Data Sheet

Inline Functions—Ethernet Controller I210
247
7.0 Inline Functions
7.1 Receive Functionality
Typically, packet reception consists of recognizing the presence of a packet on the wire, performing
address filtering, storing the packet in the receive data FIFO, transferring the data to one of the 4
receive queues in host memory, and updating the state of a receive descriptor.
A received packet goes through two stages of filtering.
The first step in queue assignment is to verify that the packet is destined to the port. This is done by a
set of L2 filters as described in Section 7.1.3.

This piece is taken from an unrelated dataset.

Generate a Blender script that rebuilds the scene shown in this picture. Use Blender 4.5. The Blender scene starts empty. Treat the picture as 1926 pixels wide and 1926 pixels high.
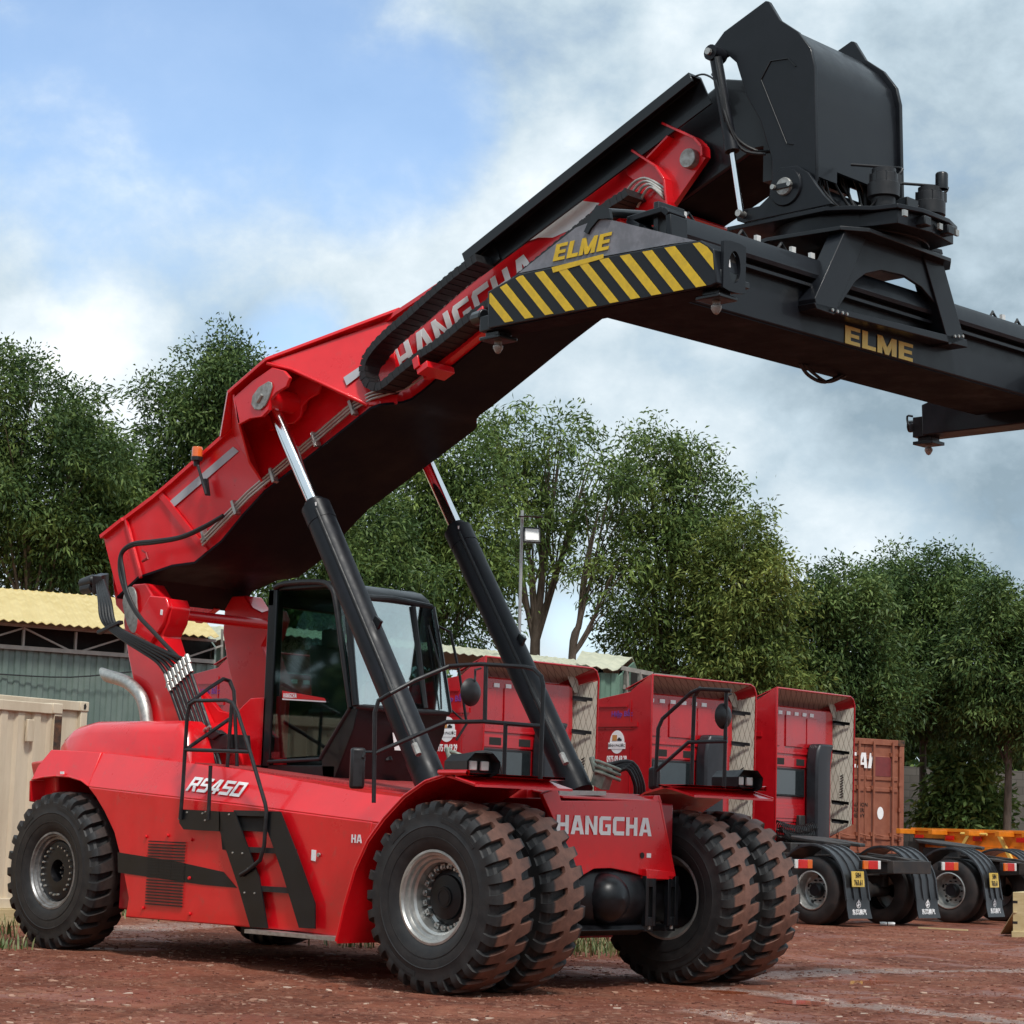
import bpy, bmesh, math, random
import numpy as np
from mathutils import Vector, Matrix, noise
R = math.radians
random.seed(7); np.random.seed(7)
scene = bpy.context.scene
col = scene.collection

# ------------------------------------------------------------------ camera
CAM = Vector((19.589, -15.459, 1.435)); YAW, PITCH, ROLL, FPX = R(43.647), R(7.898), R(1.839), 4216.4
_d = Vector((-math.sin(YAW)*math.cos(PITCH), math.cos(YAW)*math.cos(PITCH), math.sin(PITCH)))
_r = Vector((math.cos(YAW), math.sin(YAW), 0)); _u = _r.cross(_d)
_c, _s = math.cos(ROLL), math.sin(ROLL)
right = _r*_c + _u*_s; upv = -_r*_s + _u*_c
cam = bpy.data.cameras.new('camera'); camo = bpy.data.objects.new('camera', cam); col.objects.link(camo)
camo.matrix_world = Matrix(((right.x, upv.x, -_d.x, CAM.x), (right.y, upv.y, -_d.y, CAM.y), (right.z, upv.z, -_d.z, CAM.z), (0, 0, 0, 1)))
cam.sensor_width = 36; cam.lens = 36*FPX/1926; cam.clip_end = 3000; cam.clip_start = .1
scene.camera = camo
def A(px, py, X=None, Y=None, Z=None, D=None):
    """a measured image point put on a plane of the real place (survey of the photograph)"""
    u, v = px-963, py-963
    q = _d*FPX + right*u - upv*v
    if X is not None: k = (X-CAM.x)/q.x
    elif Y is not None: k = (Y-CAM.y)/q.y
    elif Z is not None: k = (Z-CAM.z)/q.z
    else: k = D/FPX
    return CAM+q*k

# ------------------------------------------------------------------ world, sun, exposure
SUN_AZ, SUN_EL = R(-28), R(56)      # direction towards the sun: from +X, anticlockwise
world = bpy.data.worlds.new('World'); scene.world = world; world.use_nodes = True
nt = world.node_tree; nt.nodes.clear()
def N(nt, t, **k):
    n = nt.nodes.new(t)
    for a, b in k.items(): setattr(n, a, b)
    return n
out = N(nt, 'ShaderNodeOutputWorld'); mix = N(nt, 'ShaderNodeMixShader')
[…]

In the second stage, a received packet that successfully passed the Rx filters is associated with one or
more receive descriptor queues as described in Section 7.1.1.
7.1.1 L2 Packet Filtering
The receive packet filtering role is to determine which of the incoming packets are allowed to pass to
the local system and which of the incoming packets should be dropped since they are not targeted to
the local system. Received packets can be destined to the host, to a Manageability Controller (MC), or
to both. This section describes how host filtering is done, and the interaction with management
filtering.
As shown in Figure 7-1, host filtering has three stages:
1. Packets are filtered by L2 filters (MAC address, unicast/multicast/broadcast). See Section 7.1.1.1
for details.
2. Packets are then filtered by VLAN if a VLAN tag is present. See Section 7.1.1.2 for details.
3. Packets are filtered by the manageability filters (IP, flex, other). See Section 10.3.3 for details.
A packet is not forwarded to the host if any of the following takes place:
1. The packet does not pass MAC address filters as described later in this section.
2. The packet does not pass VLAN filtering as described later in this section.
3. The packet passes manageability filtering and then the manageability filters determine that the
packet should be sent only to the MC (see Section 10.3 and the MNGONLY register).
A packet that passes receive filtering as previously described might still be dropped due to other
reasons. Normally, only good packets are received. These are defined as those packets with no Under
Size Error, Over Size Error (see Section 7.1.1.4), Packet Error, Length Error and CRC Error are
detected. However, if the store-bad-packet bit is set (RCTL.SBP), then bad packets that pass the filter
function are stored in host memory. Packet errors are indicated by error bits in the receive descriptor
(RDESC.ERRORS). It is possible to receive all packets, regardless of whether they are bad, by setting
the promiscuous enabled (Unicast and Multicast) and the store-bad-packet bits in the RCTL register.